The Big Ten blog is officially welcoming Rutgers into the fold today, and I recently caught up with third-year Scarlet Knights coach Kyle Flood for his thoughts on the transition.

When you were recruiting for this year's class, how much did the pending move to the Big Ten influence your process?

Kyle Flood
Rutgers coach Kyle Flood said he and his staff have already spent time scouting the Scarlet Knights' 2014 Big Ten opponents.
Kyle Flood: It didn't change the way we recruited and the type of players recruited. We’ve always recruited players we thought could help us win the conference championship -- which back in the day was the Big East championship -- and ultimately, the national championship. All those players were recruited with that in mind and to fit in with what we do offensively and defensively. Now, I will say, I think the Big Ten is a very physical league, and you have to have linemen to compete in that league. That would probably be the influence if there was one. We took four offensive linemen and six defensive linemen for a reason. With the physicality of the Big Ten, we’re going to make sure we have enough linemen as we go through the season.

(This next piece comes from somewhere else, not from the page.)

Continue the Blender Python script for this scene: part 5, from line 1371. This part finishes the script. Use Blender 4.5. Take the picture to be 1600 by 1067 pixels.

How much have you and your staff thought about the transition and the differences in culture and style of play? 

KF: We’ve spent a lot of time thinking about it, and we’ve done a lot as a staff in terms of looking at the style of play of the Big Ten teams that are on our schedule next year. We’ve probably had some good practice for it the past couple of years with all the different teams we’ve had to play. So it’s certainly not a new concept for us, because we’re not a team that’s been in a league with the same teams for the past 20 years.

Do you think playing in the Big East and then the American prepared you for the physical play of the Big Ten?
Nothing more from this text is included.